Art's Samoan parents...

            Beyond the enjoyment of reading these I have loved listening to Art’s “voice”  expressed through writing about his daily life.  For me, it’s an insight into Art as a young man, before we ever met.  I like how he strives to keep up a positive voice reassuring his parents on the other side of the world that he is content.  

Life in the village is just fine. Everybody is still being very nice to me which makes life here good.

When he writes so positively about where he is I realize he has not changed over the years.  This confirms for me that he was born with a positive attitude . Each day he sees the positive first – always.

Despite never having traveled nor experienced life without modern amenities he writes

I finally had one of the kids in the family take some antenna wire up a coconut tree and now the radio pulls in all the stations from Honolulu. I was really surprised at the difference.  I originally had the wire going to our clothes line which was worthless. Now the trouble is that anybody in the fale(hut) who hears it, says “turn to the Samoan stations”.  It doesn’t occur to them I might enjoy an American radio station to Samoan music.  Oh well!

 Bathing daily in the public bathing pool....

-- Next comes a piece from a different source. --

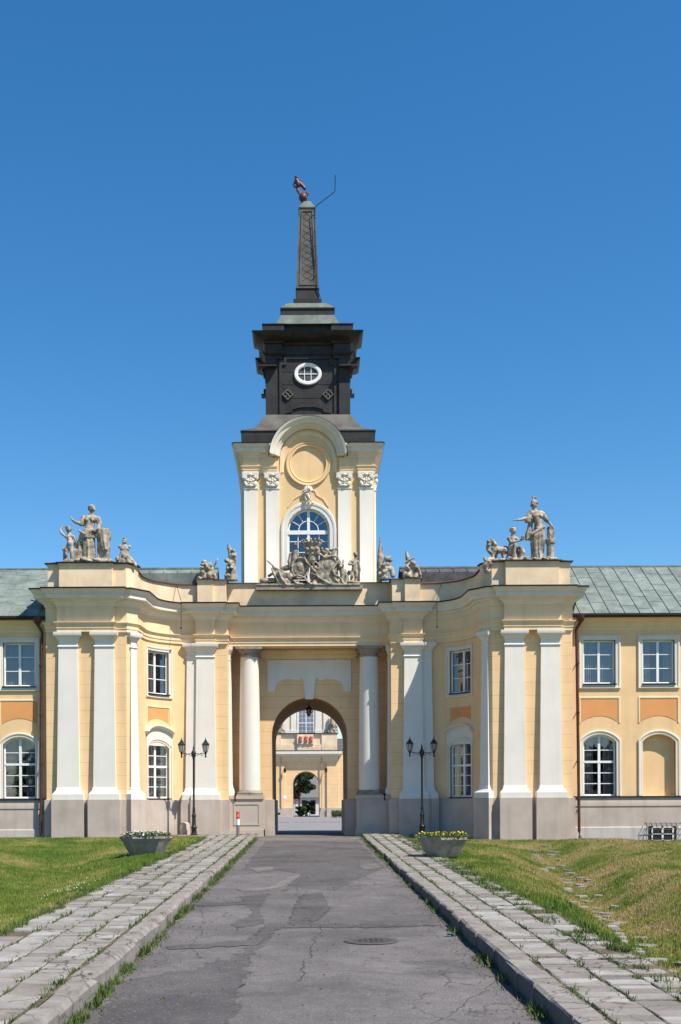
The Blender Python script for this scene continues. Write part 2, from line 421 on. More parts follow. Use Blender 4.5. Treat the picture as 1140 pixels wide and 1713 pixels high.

          I have learned that his was not a “busy” life as we know it today for living in a small village not much happened. His life was not structured in any way and he had to find his own projects to do such as helping the District nurse,  building water seal toilets, and eventually teaching middle school. Families were close, people friendly, and hosting an American for two years was an honor.  

 Living in the midst of an extended Samoan family


          Interspersed in the letters are comments such as “ two of the volunteers left this week to go home”, or “10 volunteers have already left since we started last fall”.  There seemed to be constant dropouts and yet Art’s letters never express any such wish to want to be anywhere else except where he was.  He was no quitter and never has been.

         We have no deadline for completing this project but now that we've begun we will continue until all the letters are typed. Then we'll include some photos and clippings and put them into a bound book.  Copies have already been requested by people in the family. One copy along with the original letters will be sent to the archives at American University in Washington D.C. where they are already gathering and saving such documents for future research. We have also learned recently that there is a committee working hard to fund raise and find a building in Washington D.C. to start a Peace Corps Museum which will house memorabilia of return volunteers since the Peace Corps was started in March 1961.

          Art's Peace Cops experience set the tone and the course he followed in his life for the next fifty years. There is no better proof of this than reading these letters.

Two roads diverged in a wood, and I took the one less travelled
by and that has made all the difference.